--- start ---

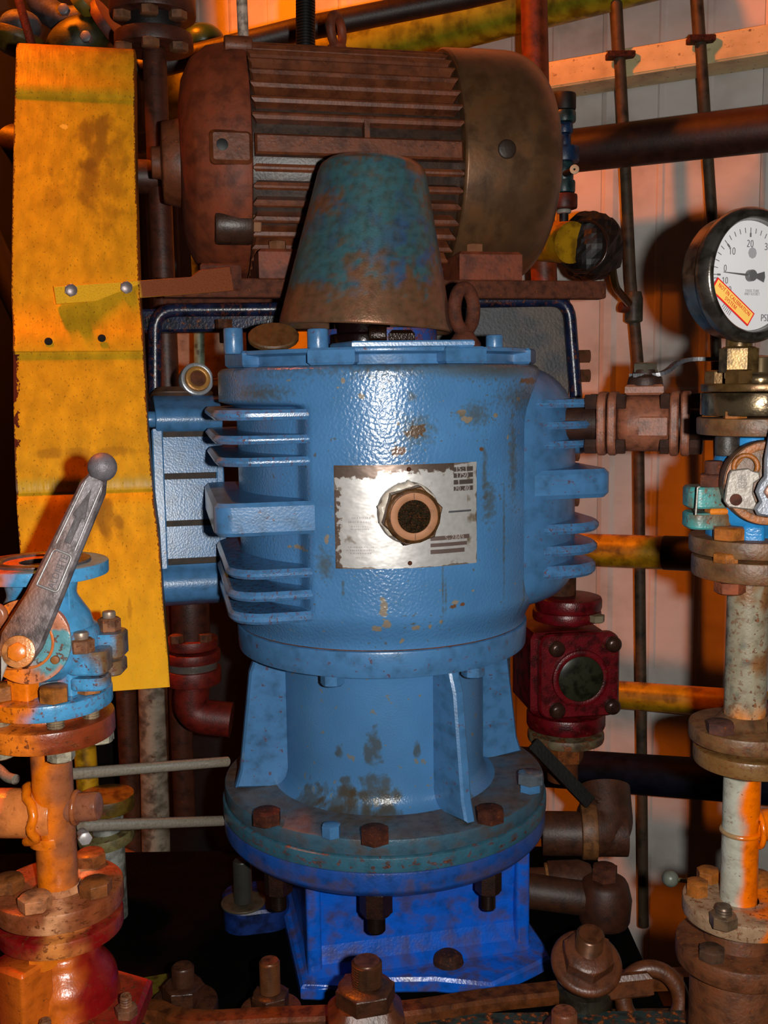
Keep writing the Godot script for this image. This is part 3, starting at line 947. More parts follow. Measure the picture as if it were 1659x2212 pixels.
func plate_texture() -> ImageTexture:
	var w := 512
	var h := 384
	var im := Image.create(w, h, false, Image.FORMAT_RGB8)
	for j in h:
		for i in w:
			var n := fine.get_noise_2d(i * 1.5, j * 1.5)
			var g := fine.get_noise_2d(i * 0.5 + 900.0, j * 0.5)
			var c := Color(0.84, 0.83, 0.82) * (1.0 + 0.06 * n)
			# rust and dirt creeping in from the edges
			var edge := minf(minf(i, w - i) * 1.0, minf(j, h - j) * 1.0)
			var top_left := (30.0 - j + 20.0 * n + (20.0 if i < 150 else 0.0)) / 8.0
			if top_left > 0.0 and i < 420:
				c = c.lerp(Color(0.36, 0.29, 0.25), clampf(top_left, 0.0, 0.9))
			var lower := (26.0 - i + 26.0 * n) / 8.0
			if lower - 1.2 > 0.0 and j > 90:
				c = c.lerp(Color(0.4, 0.31, 0.26), clampf(lower - 1.2, 0.0, 0.85))
			if edge < 3.0 + 12.0 * g:
				c = c.lerp(Color(0.38, 0.3, 0.25), 0.6)
			if i > 470 and g > 0.0:
				c = c.lerp(Color(0.48, 0.4, 0.3), clampf(g * 2.0, 0.0, 0.7))
			if g > 0.45:
				c = c.lerp(Color(0.45, 0.38, 0.32), clampf((g - 0.45) * 3.0, 0.0, 0.6))
			im.set_pixel(i, j, c)
	# the printed boxes and rules
	for r in [[418, 16, 78, 17], [418, 39, 78, 17], [418, 64, 78, 17], [418, 88, 78, 17]]:
		im.fill_rect(Rect2i(r[0], r[1], r[2], r[3]), Color(0.4, 0.36, 0.34))
	for r in [[330, 270, 150, 16], [330, 296, 140, 14], [330, 320, 130, 16]]:
		im.fill_rect(Rect2i(r[0], r[1], r[2], r[3]), Color(0.5, 0.42, 0.4))
	im.fill_rect(Rect2i(398, 178, 90, 7), Color(0.42, 0.42, 0.44))
	# faint worn lettering in the left column: only its grey lines are left
	var rng := RandomNumberGenerator.new()
	rng.seed = 5
	for row in [[60, 190, 60, 7], [48, 205, 80, 8], [58, 224, 60, 4], [55, 234, 66, 4], [44, 300, 90, 5], [40, 312, 96, 5], [52, 323, 74, 5], [70, 340, 40, 3]]:
		var x: int = row[0]
		while x < row[0] + row[2]:
			var wd := rng.randi_range(2, 5)
			var old := im.get_pixel(x, row[1])
			im.fill_rect(Rect2i(x, row[1], wd, row[3]), old.lerp(Color(0.45, 0.42, 0.42), 0.35))
			x += wd + rng.randi_range(2, 4)
	return ImageTexture.create_from_image(im)

func neck_texture() -> ImageTexture:
	var w := 1024
	var h := 256
	var im := Image.create(w, h, false, Image.FORMAT_RGB8)
	# smears of grime: along (0..1 round the neck), down (0..1), half sizes
	var smears := [[0.452, 0.47, 0.014, 0.12], [0.40, 0.5, 0.008, 0.05], [0.41, 0.72, 0.014, 0.08], [0.40, 0.8, 0.03, 0.12], [0.43, 0.84, 0.03, 0.13], [0.455, 0.74, 0.035, 0.12], [0.38, 0.88, 0.04, 0.09], [0.47, 0.8, 0.02, 0.1], [0.515, 0.5, 0.007, 0.07], [0.42, 0.95, 0.02, 0.05], [0.60, 0.6, 0.006, 0.1], [0.60, 0.8, 0.006, 0.08], [0.35, 0.8, 0.02, 0.1]]
	for j in h:
		for i in w:
			var n := fine.get_noise_2d(i * 2.0, j * 2.0)
			var c := BLUE * (1.0 + 0.06 * fine.get_noise_2d(i * 0.4, j * 0.4 + 500.0))
			var u := (i + 0.5) / w
			var v := (j + 0.5) / h
			if v > 0.9:
				c = c.lerp(Color(0.34, 0.28, 0.24), clampf((v - 0.9) * 9.0 + n * 0.5, 0.0, 0.8))
			for s in smears:
				var dx: float = (u - s[0]) / s[2]
				var dy: float = (v - s[1]) / s[3]
				var e := dx * dx + dy * dy + n * 1.3
				if e < 1.0:
					c = c.lerp(Color(0.27, 0.22, 0.16), clampf((1.0 - e) * 0.8, 0.0, 0.55))
			if n > 0.52:
				c = c.lerp(Color(0.5, 0.44, 0.36), 0.7)
			im.set_pixel(i, j, c)
	return ImageTexture.create_from_image(im)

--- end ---

Repeat the full listing above exactly, with no pictures in the copy.

## WORKED ANSWER:
Keep writing the Godot script for this image. This is part 3, starting at line 947. More parts follow. Measure the picture as if it were 1659x2212 pixels.
func plate_texture() -> ImageTexture:
	var w := 512
	var h := 384
	var im := Image.create(w, h, false, Image.FORMAT_RGB8)
	for j in h:
		for i in w:
			var n := fine.get_noise_2d(i * 1.5, j * 1.5)
			var g := fine.get_noise_2d(i * 0.5 + 900.0, j * 0.5)
			var c := Color(0.84, 0.83, 0.82) * (1.0 + 0.06 * n)
			# rust and dirt creeping in from the edges
			var edge := minf(minf(i, w - i) * 1.0, minf(j, h - j) * 1.0)
			var top_left := (30.0 - j + 20.0 * n + (20.0 if i < 150 else 0.0)) / 8.0
			if top_left > 0.0 and i < 420:
				c = c.lerp(Color(0.36, 0.29, 0.25), clampf(top_left, 0.0, 0.9))
			var lower := (26.0 - i + 26.0 * n) / 8.0
			if lower - 1.2 > 0.0 and j > 90:
				c = c.lerp(Color(0.4, 0.31, 0.26), clampf(lower - 1.2, 0.0, 0.85))
			if edge < 3.0 + 12.0 * g:
				c = c.lerp(Color(0.38, 0.3, 0.25), 0.6)
			if i > 470 and g > 0.0:
				c = c.lerp(Color(0.48, 0.4, 0.3), clampf(g * 2.0, 0.0, 0.7))
			if g > 0.45:
				c = c.lerp(Color(0.45, 0.38, 0.32), clampf((g - 0.45) * 3.0, 0.0, 0.6))
			im.set_pixel(i, j, c)
	# the printed boxes and rules
	for r in [[418, 16, 78, 17], [418, 39, 78, 17], [418, 64, 78, 17], [418, 88, 78, 17]]:
		im.fill_rect(Rect2i(r[0], r[1], r[2], r[3]), Color(0.4, 0.36, 0.34))
	for r in [[330, 270, 150, 16], [330, 296, 140, 14], [330, 320, 130, 16]]:
		im.fill_rect(Rect2i(r[0], r[1], r[2], r[3]), Color(0.5, 0.42, 0.4))
	im.fill_rect(Rect2i(398, 178, 90, 7), Color(0.42, 0.42, 0.44))
	# faint worn lettering in the left column: only its grey lines are left
	var rng := RandomNumberGenerator.new()
	rng.seed = 5
	for row in [[60, 190, 60, 7], [48, 205, 80, 8], [58, 224, 60, 4], [55, 234, 66, 4], [44, 300, 90, 5], [40, 312, 96, 5], [52, 323, 74, 5], [70, 340, 40, 3]]:
		var x: int = row[0]
		while x < row[0] + row[2]:
			var wd := rng.randi_range(2, 5)
			var old := im.get_pixel(x, row[1])
			im.fill_rect(Rect2i(x, row[1], wd, row[3]), old.lerp(Color(0.45, 0.42, 0.42), 0.35))
			x += wd + rng.randi_range(2, 4)
	return ImageTexture.create_from_image(im)

func neck_texture() -> ImageTexture:
	var w := 1024
	var h := 256
	var im := Image.create(w, h, false, Image.FORMAT_RGB8)
	# smears of grime: along (0..1 round the neck), down (0..1), half sizes
	var smears := [[0.452, 0.47, 0.014, 0.12], [0.40, 0.5, 0.008, 0.05], [0.41, 0.72, 0.014, 0.08], [0.40, 0.8, 0.03, 0.12], [0.43, 0.84, 0.03, 0.13], [0.455, 0.74, 0.035, 0.12], [0.38, 0.88, 0.04, 0.09], [0.47, 0.8, 0.02, 0.1], [0.515, 0.5, 0.007, 0.07], [0.42, 0.95, 0.02, 0.05], [0.60, 0.6, 0.006, 0.1], [0.60, 0.8, 0.006, 0.08], [0.35, 0.8, 0.02, 0.1]]
	for j in h:
		for i in w:
			var n := fine.get_noise_2d(i * 2.0, j * 2.0)
			var c := BLUE * (1.0 + 0.06 * fine.get_noise_2d(i * 0.4, j * 0.4 + 500.0))
			var u := (i + 0.5) / w
			var v := (j + 0.5) / h
			if v > 0.9:
				c = c.lerp(Color(0.34, 0.28, 0.24), clampf((v - 0.9) * 9.0 + n * 0.5, 0.0, 0.8))
			for s in smears:
				var dx: float = (u - s[0]) / s[2]
				var dy: float = (v - s[1]) / s[3]
				var e := dx * dx + dy * dy + n * 1.3
				if e < 1.0:
					c = c.lerp(Color(0.27, 0.22, 0.16), clampf((1.0 - e) * 0.8, 0.0, 0.55))
			if n > 0.52:
				c = c.lerp(Color(0.5, 0.44, 0.36), 0.7)
			im.set_pixel(i, j, c)
	return ImageTexture.create_from_image(im)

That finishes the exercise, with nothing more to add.